Y todo eso lo vio vagabundeando por las calles.

La ciudad desaparece. Parece mentira, pero la ciudad desaparece para convertirse en un emporio infernal. Las tiendas, los letreros luminosos, las casas quintas, todas esas apariencias bonitas y regaladoras de los sentidos, se desvanecen para dejar flotando en el aire agriado las nervaduras del dolor universal. Y del espectador se ahuyenta el afán de viajar. Más aún: he llegado a la conclusión de que aquél que no encuentra todo el universo encerrado en las calles de su ciudad, no encontrará una calle original en ninguna de las ciudades del mundo. Y no las encontrará, porque el ciego en Buenos Aires es ciego en Madrid o Calcuta...

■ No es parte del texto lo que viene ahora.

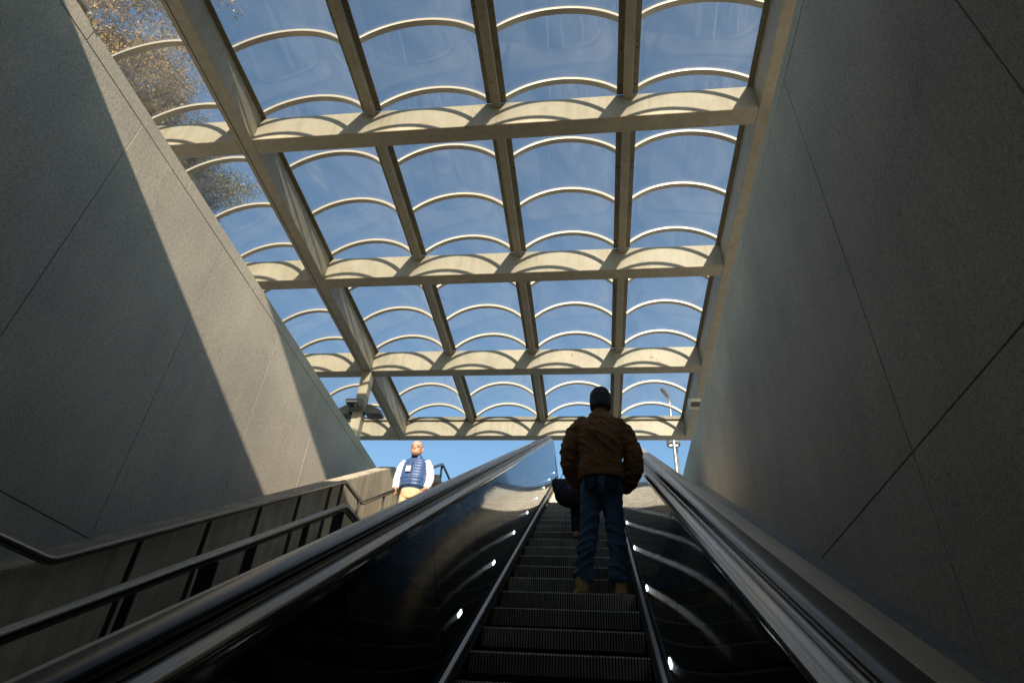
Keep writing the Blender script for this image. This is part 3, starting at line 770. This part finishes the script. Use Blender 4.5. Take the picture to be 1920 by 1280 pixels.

Recuerdo perfectamente que los manuales escolares pintan a los señores o caballeritos que callejean como futuros perdularios, pero yo he aprendido que la escuela más útil para el entendimiento es la escuela de "la calle, escuela agria, que deja en el paladar un placer agridulce y que enseña todo aquello que los libros no dicen jamás. Porque, desgraciadamente, los libros los escriben los poetas o los tontos.

Sin embargo, aún pasará mucho tiempo antes de que la gente se dé cuenta de la utilidad de darse unos baños de multitud y de callejeo. Pero el día que lo aprendan serán más sabios, y más perfectos y más indulgentes, sobre todo. Sí, indulgentes. Porque más de una vez he pensado que la magnífica indulgencia que ha hecho eterno a Jesús, derivaba de su continua vida en la calle. Y de su comunión con los hombres buenos y malos, y con las mujeres honestas y también con las que no lo eran.